Ten Point Strategy for Indie Authors

My writing straddles too many genres to be categorised. So I turned Indie. However, when my self-published, first novel made it to the Amazon bestseller list, I realised I had a niche: a group of readers around the world who liked what I wrote. They wanted to know what it meant to come of age in a complex environment like India.

So, my second novel Ruby Iyer, is about a teen protagonist coming of age in Bombay: a city already so post-apocalyptic in the today that I didn’t need to look further for dystopian settings. Its action-oriented plotline is inspired by the history, and events in the timeline of the city.
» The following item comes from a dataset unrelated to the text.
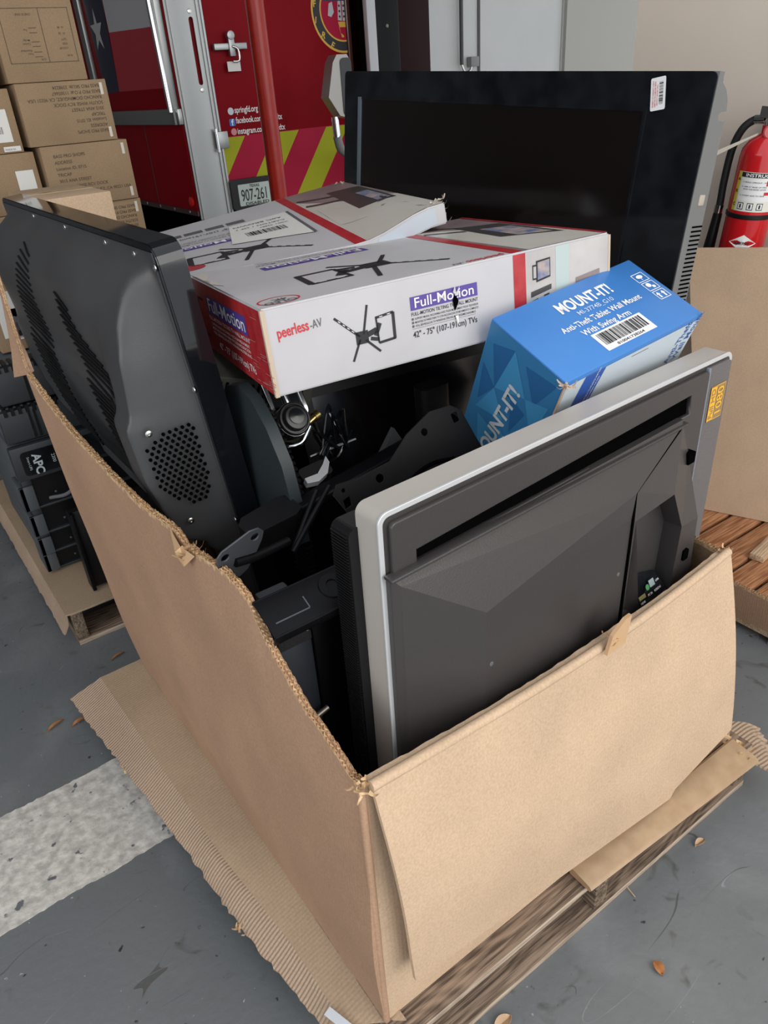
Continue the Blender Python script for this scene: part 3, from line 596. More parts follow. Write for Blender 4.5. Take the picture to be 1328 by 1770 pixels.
bm = NB(); tube(bm, [(.12, 1.64, .62), (.07, 1.64, .56), (.02, 1.68, .50), (-.03, 1.72, .485)], .006, seg=8); c_ = obj('loose_cable', bm, INKG, smooth=True); tag(c_, 'short dark cable hanging over the black power units', 'cable')
# carton top and printed carton seen past the leaning television
def wprint(F, w, h, t):
    F.rect('printed_label', .02, h-.15, .10, h-.02, PAPER, 1); F.polys('label_drawing', [[(.03, h-.15), (.055, h-.09), (.09, h-.10), (.06, h-.14)]], INKG, 3); F.rect('white_patch', .055, .03, .095, .12, PAPER, 1)
    F.barcode('label_bars', .06, .035, .09, .08, INK, 3, vert=True)
carton('product_carton', 'brown carton with a printed white label, behind the torn cardboard corner at left', -.02, .25, 1.80, 2.2, .93, 1.12, wprint, cat='box')
carton('opened_carton', 'plain light brown carton with torn edge, low in front of the tall stack', .29, .535, 2.25, 2.70, 1.00, 1.278, None, cat='box', m=KR_F)
t = thing('pallet_load', 'dark stretch of stacked equipment under the plain light carton, mostly hidden', 'equipment', (.37, 1.75, .15)); bm = NB(); box(bm, (0, 0, 0), (.45, .96, .845)); obj('equipment_case', bm, BLK, t, bev=.01)
# ---------------------------------------------------------------- right side: extinguisher, leaning sheet, reddish pallet
ext_red = mat('extinguisher_red', (.55, .010, .015), .18, coat=.5)
t = thing('fire_extinguisher', 'red fire extinguisher with instruction label hanging on the beige wall', 'fire extinguisher', Matrix.Translation((2.045, .782, .935)) @ Matrix.Rotation(radians(5), 4, 'X'))
cyb = [(.0, 0), (.055, .0), (.064, .012), (.066, .03), (.066, .340), (.063, .362), (.050, .384), (.030, .398), (.022, .405), (.022, .425), (0, .425)]
bm = NB(); lathe(bm, cyb, (0, 0, -.0), (0, 0, 1), 48); obj('cylinder', bm, ext_red, t, smooth=True)
yaw = math.atan2(-.600-.76, -.322-2.03)
def onc(a, z, r=.0668): a = yaw+a; z = z if z < .195 else .195+(z-.195)*.74; return Vector((r*cos(a), r*sin(a), z))
def wrap(name, a0, a1, z0, z1, m, r=.0666, n=16):
    bm = NB(); vs = [(bm.verts.new(onc(lerp(a0, a1, k/n), z0, r)), bm.verts.new(onc(lerp(a0, a1, k/n), z1, r))) for k in range(n+1)]
    for a, b in zip(vs, vs[1:]): bm.faces.new((a[0], b[0], b[1], a[1]))
    bm.normal_update(); me = bpy.data.meshes.new(name); bm.to_mesh(me); bm.free(); return link(name, me, m, t, smooth=True)
def wrap_text(name, items, m, r=.0672):
    bm = NB()
    for s, a, z, size, bold in items:
        me = text_mesh(s, size, bold)
        for v in me.vertices:
            p = onc(a+v.co.x/r, z+v.co.y, r); v.co = p
        bm.from_mesh(me); bpy.data.meshes.remove(me)
    me = bpy.data.meshes.new(name); bm.to_mesh(me); bm.free(); return link(name, me, m, t)
wrap('instruction_label', -.95, 1.2, .195, .345, mat('label_cream', (.74, .73, .66), .5))
wrap('label_header', -.75, 1.2, .325, .343, INK, .0669); wrap('label_yellow_side', -.95, -.76, .195, .345, mat('label_yellow', (.70, .55, .06), .5), .0669)
wrap('label_panel', -.70, 1.1, .235, .322, LW, .0669)
wrap_text('label_lettering', [('INSTRUCTIONS', -.55, .328, .017, .02)], LW)
wrap_text('label_text', [('1. HOLD UPRIGHT - PULL PIN', -.62, .305, .007, .01), ('2. AIM AT BASE OF FIRE', -.62, .288, .007, .01), ('   AND SQUEEZE LEVER', -.62, .279, .007, .01), ('3. SWEEP SIDE TO SIDE', -.62, .255, .007, .01), ('A', -.92, .31, .016, .03), ('B', -.92, .265, .016, .03), ('C', -.92, .215, .016, .03)], INK)
for k, a in enumerate((-.62, -.2, .22)):
    wrap('label_pictogram', a, a+.27, .202, .229, INK, .0669, 4); wrap('pictogram_field', a+.03, a+.24, .205, .226, LW, .0671, 4); wrap('pictogram_mark', a+.09, a+.17, .208, .223, INK, .0673, 3)
wrap('label_red_mark', .42, .62, .295, .315, REDINK, .0672, 4); wrap('label_red_mark', .40, .62, .260, .272, REDINK, .0672, 4)
bm = NB(); lathe(bm, [(.0668, 0), (.069, .002), (.069, .012), (.0668, .014)], (0, 0, .172), (0, 0, 1), 40); obj('retaining_band', bm, BLK, t, smooth=True)
dv = [(-.62, .093), (0, .128), (.62, .093), (0, .058)]
def dia(name, k, m, r):
    bm = NB(); n = 8; P = []
    for i in range(4):
        a, b = dv[i], dv[(i+1) % 4]
        for j in range(n): P.append((lerp(a[0], b[0], j/n)*k+.0, (lerp(a[1], b[1], j/n)-.093)*.7*k+.103))
    c = bm.verts.new(onc(.0, .103, r)); V = [bm.verts.new(onc(a, z, r)) for a, z in P]
    for i in range(len(V)): bm.faces.new((c, V[i], V[(i+1) % len(V)]))
    bm.normal_update(); me = bpy.data.meshes.new(name); bm.to_mesh(me); bm.free(); link(name, me, m, t)
dia('diamond_badge', 1, LW, .0669); wrap_text('badge_lettering', [('AMEREX', -.36, .098, .012, .02)], INK)
bm = NB(); lathe(bm, [(0, 0), (.018, 0), (.018, .035), (.012, .05), (0, .05)], (0, 0, .423), (0, 0, 1), 20); box(bm, (-.02, -.014, .445), (.02, .03, .475)); obj('valve', bm, CHROME, t, smooth=True)
g_ = yaw+.1; gp = Vector((.022*cos(g_), .022*sin(g_), .410))
bm = NB(); lathe(bm, [(0, 0), (.019, 0), (.02, .008), (.016, .012), (0, .012)], gp, (cos(g_), sin(g_), .1), 20); obj('pressure_gauge', bm, mat('gauge_red_glass', (.6, .12, .12), .15), t, smooth=True)
bm = NB(); box(bm, (-.015, -.012, .480), (.05, .012, .488)); box(bm, (-.01, -.012, .455), (.07, .012, .462)); obj('handle', bm, STEEL, t, bev=.003)
bm = NB(); tube(bm, [(0, .02, .440), (0, .05, .437), (-.01, .08, .410), (-.01, .10, .35), (-.01, .103, .26), (-.01, .100, .20), (-.012, .098, .14)], .0115, seg=14); hs = obj('hose', bm, mat('hose_rubber', (.012, .014, .014), .5), t, smooth=True)
bm = NB(); cyl(bm, (0, .018, .441), (0, .05, .438), .0145, seg=16); obj('hose_ferrule', bm, CHROME, hs, smooth=True)
bm = NB(); cyl(bm, (-.01, .10, .165), (-.011, .099, .19), .0145, seg=16); obj('hose_ferrule', bm, CHROME, hs, smooth=True)
bm = NB(); cyl(bm, (-.011, .099, .165), (-.02, .10, .02), .014, .019, seg=16); obj('nozzle', bm, BLK, t, smooth=True)
bm = NB(); box(bm, (.060, -.03, .30), (.119, .03, .44)); obj('wall_bracket', bm, BLK_MET, t, bev=.003)
bm = NB(); prism(bm, [(.012, .407), (.015, .400), (.17, .300), (.165, .323)], -.0006, .0006, lambda a, b, c: Vector((-.03-a*.35+c, a, b))); obj('inspection_tag', bm, mat('cream_tag', (.62, .58, .48), .6), t)
# reddish pallet with the leaning sheet
PR = thing('wooden_pallet', 'reddish new-looking wooden pallet at right, under the leaning cardboard sheet', 'pallet', frame((1.50, .32, 0), (.952, -.306, 0), (.306, .952, 0), (0, 0, 1)))
PR.matrix_world = Matrix.Translation((1.56, .10, 0)) @ Matrix.Rotation(radians(0), 4, 'Z')
for k in range(3):
    bm = NB(); box(bm, (.005+k*.23, .0, .02), (.045+k*.23, .62, .122)); obj('stringer', bm, PWPALE, PR, bev=.003)
for k in range(7):
    y = .0+k*.098; bm = NB(); box(bm, (0, y, .122), (.57, y+.084, .141)); obj('deck_board', bm, PWRED, PR, bev=.003)
for k in range(2):
    bm = NB(); box(bm, (0, k*.5, 0), (.57, k*.5+.1, .018)); obj('bottom_board', bm, PWPALE, PR, bev=.003)
bm = NB(); box(bm, (0, 0, 0), (.16, .045, .022)); o = obj('wood_offcut', bm, PWPALE, None, bev=.003, mw=Matrix.Translation((1.735, .345, .142)) @ Matrix.Rotation(radians(8), 4, 'Z')); tag(o, 'short pale wooden offcut lying on the reddish pallet', 'wood block')
ls, tp = sheet('cardboard_sheet', [(1.885, .69, .143), (2.085, .20, .143)], [(1.905, .868, 1.02), (2.105, .378, 1.045)], 20, 8, .006, (-.92, -.38, .1), KR_SHEET, None, wob=.004)
tag(ls, 'large flat tan cardboard sheet leaning against the wall below the fire extinguisher', 'cardboard')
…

As I embark on the last mile with Ruby Iyer, I revisited a little of what I have picked up on the way. Here it is then, as a ten point strategy for aspiring Indie authors:

1. Identify your target audience: Like me, you may not write within a conventional genre, but you must have a niche. Find it. That is the starting point.
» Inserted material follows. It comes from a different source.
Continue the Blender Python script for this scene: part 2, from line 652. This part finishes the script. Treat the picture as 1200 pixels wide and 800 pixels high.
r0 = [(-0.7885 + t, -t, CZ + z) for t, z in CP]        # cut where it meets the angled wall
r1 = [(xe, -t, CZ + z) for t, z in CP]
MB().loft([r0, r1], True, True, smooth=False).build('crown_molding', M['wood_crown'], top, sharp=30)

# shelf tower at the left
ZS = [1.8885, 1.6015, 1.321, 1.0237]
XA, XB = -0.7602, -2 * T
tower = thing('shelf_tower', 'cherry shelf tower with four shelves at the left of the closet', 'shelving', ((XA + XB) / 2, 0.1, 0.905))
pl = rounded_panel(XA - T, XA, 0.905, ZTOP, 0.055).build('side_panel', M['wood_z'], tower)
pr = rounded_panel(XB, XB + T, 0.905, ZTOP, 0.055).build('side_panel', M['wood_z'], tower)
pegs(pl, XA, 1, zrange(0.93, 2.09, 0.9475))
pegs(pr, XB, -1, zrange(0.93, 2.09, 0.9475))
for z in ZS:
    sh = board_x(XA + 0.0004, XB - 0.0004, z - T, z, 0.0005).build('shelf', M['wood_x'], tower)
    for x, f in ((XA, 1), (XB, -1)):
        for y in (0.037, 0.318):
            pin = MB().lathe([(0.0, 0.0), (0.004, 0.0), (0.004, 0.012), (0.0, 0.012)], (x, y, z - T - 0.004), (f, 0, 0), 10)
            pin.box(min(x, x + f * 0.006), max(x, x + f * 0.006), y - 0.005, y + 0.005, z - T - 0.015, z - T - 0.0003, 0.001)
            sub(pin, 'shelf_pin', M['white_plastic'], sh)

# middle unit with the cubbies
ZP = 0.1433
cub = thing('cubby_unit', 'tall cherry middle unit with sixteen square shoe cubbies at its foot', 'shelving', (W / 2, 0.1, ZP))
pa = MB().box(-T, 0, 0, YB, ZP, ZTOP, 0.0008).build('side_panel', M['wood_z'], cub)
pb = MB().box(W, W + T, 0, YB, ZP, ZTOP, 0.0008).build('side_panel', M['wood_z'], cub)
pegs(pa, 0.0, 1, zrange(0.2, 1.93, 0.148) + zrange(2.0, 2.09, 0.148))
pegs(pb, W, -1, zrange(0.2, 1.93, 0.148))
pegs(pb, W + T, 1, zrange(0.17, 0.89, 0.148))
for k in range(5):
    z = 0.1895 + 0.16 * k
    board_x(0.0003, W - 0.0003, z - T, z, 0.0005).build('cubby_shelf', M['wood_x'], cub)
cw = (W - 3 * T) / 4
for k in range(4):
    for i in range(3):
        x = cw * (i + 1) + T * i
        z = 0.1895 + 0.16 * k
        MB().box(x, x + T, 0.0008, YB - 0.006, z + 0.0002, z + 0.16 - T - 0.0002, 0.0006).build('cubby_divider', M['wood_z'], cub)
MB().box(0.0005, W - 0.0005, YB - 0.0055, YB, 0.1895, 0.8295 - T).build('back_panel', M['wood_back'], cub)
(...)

2. Once you know your niche, you must target your audience. Write for them. Let their needs overrule your preferences.

3. It still is all about the quality of what you write: perfect your craft, keep at it, spend time with your characters, learn how to plot. Put your time and money behind actually learning how to write.
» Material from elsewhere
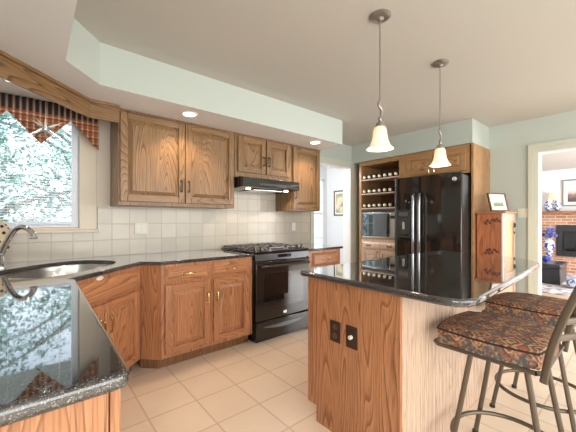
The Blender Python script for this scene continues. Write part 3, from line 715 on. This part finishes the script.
def sprig(x0, x1, z, s):
    bm = NB(); n = 7
    tube(bm, spline([(x0, -.003, z-.012*s), ((x0+x1)/2, -.003, z+.004), (x1, -.003, z+.035*s)], 5), .0025, 6)
    for i in range(n):
        t = (i+.5)/n; cx = x0+(x1-x0)*t; cz = z-.012*s+.045*s*t
        a = random.uniform(.4, 1.1)*(1 if i % 2 else -1); L = random.uniform(.045, .07)
        ux, uz = math.cos(a), math.sin(a); vx, vz = -uz, ux
        pts = [(cx, cz), (cx+ux*L*.5+vx*.015, cz+uz*L*.5+vz*.015), (cx+ux*L, cz+uz*L), (cx+ux*L*.5-vx*.015, cz+uz*L*.5-vz*.015)]
        f = [bm.verts.new((p[0], -.004, p[1])) for p in pts]; g_ = [bm.verts.new((p[0], -.0005, p[1])) for p in pts]
        bm.faces.new(f); bm.faces.new(g_)
        for k in range(4): bm.faces.new((f[k], f[(k+1) % 4], g_[(k+1) % 4], g_[k]))
    return bm
spm = plain('dark_sprig_paint', (.13, .045, .03), .5)
part('painted_sprig', sprig(.07, .225, 1.235, 1), spm, ht, smooth=0, label='upper dark leaf sprig'); part('painted_sprig', sprig(.065, .20, .865, 1), spm, ht, smooth=0, label='lower dark leaf sprig')
def framed(name, label, loc, rz, w, h, fr, fmat, art, matw, tilt=0, group=None):
    t_ = thing(name, label, 'picture', loc, rz, group)
    M = Matrix.Rotation(R(-tilt), 4, 'X')
    bm = boxes((-w/2, -w/2+fr, -.012, .008, 0, h), (w/2-fr, w/2, -.012, .008, 0, h), (-w/2+fr, w/2-fr, -.012, .008, 0, fr), (-w/2+fr, w/2-fr, -.012, .008, h-fr, h)); bm.transform(M); part('frame', bm, fmat, t_, bev=.002)
    bm = bbox(-w/2+fr, w/2-fr, -.002, .006, fr, h-fr); bm.transform(M); part('mat_board', bm, white_paper, t_, smooth=0)
    bm = bbox(-w/2+fr+matw, w/2-fr-matw, -.004, -.0022, fr+matw, h-fr-matw); bm.transform(M); part('print', bm, art, t_, smooth=0)
    return t_
def layers(name, stops, noise, z=True):
    m, t, b = nt(name); tcn = N(t, 'ShaderNodeTexCoord'); sp = N(t, 'ShaderNodeSeparateXYZ'); t.links.new(tcn.outputs['Generated'], sp.inputs[0])
    n = N(t, 'ShaderNodeTexNoise'); n.inputs['Scale'].default_value = noise; n.inputs['Detail'].default_value = 4; t.links.new(tcn.outputs['Generated'], n.inputs['Vector'])
    f = mathn(t, 'ADD', sp.outputs[2], mathn(t, 'MULTIPLY', mathn(t, 'SUBTRACT', n.outputs['Fac'], .5), .5))
    r = ramp(t, stops); t.links.new(f, r.inputs[0]); t.links.new(r.outputs[0], b.inputs['Base Color']); b.inputs['Roughness'].default_value = .6
    return m
pf_ = framed('picture_frame', 'small walnut framed landscape print leaning on top of the pine cupboard', (4.36, 1.17, 1.360), -26, .275, .235, .018, frame_wood, layers('landscape_print', [(.2, (.18, .24, .12)), (.45, (.30, .34, .22)), (.55, (.55, .62, .66)), (.9, (.70, .74, .78))], 5), .045, 14)
bm = NB(); box(bm, -.02, .02, .055, .060, 0, .012); bm2 = bm
tube(bm, [(0, .05, .17), (0, .095, .0)], .006, 6); part('easel_leg', bm, frame_wood, pf_)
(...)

4. Write the damn book. Just do it. I use SelfControl to block out social media and get the words out.

5. Once the book is complete, invest behind editing and the packaging. It will pay off, in loads.

6. Get the pricing right. Pricing is still the number one factor that influences discoverability for an author.

7. Now, let the social networks in. Be professional in your marketing, appeal to your target audience groups: identify their passion points online, go to where they are. Get the book in front of them.

8. SEO aids discoverability, if you can use it to help you, nothing like it. I have to admit I haven’t managed to master this one completely yet.

9. Write the next book: you need the bandwidth to see the income.

10. The long tail is important. Don’t ignore your audience between books. Personally, myblog and Facebook page have been invaluable in staying in touch with my readers. This is my tribe after all: where I really belong. And it’s not always about the writing. I try to share a little of what I am thinking, what I see everyday. It’s a more genuine way of keeping in touch.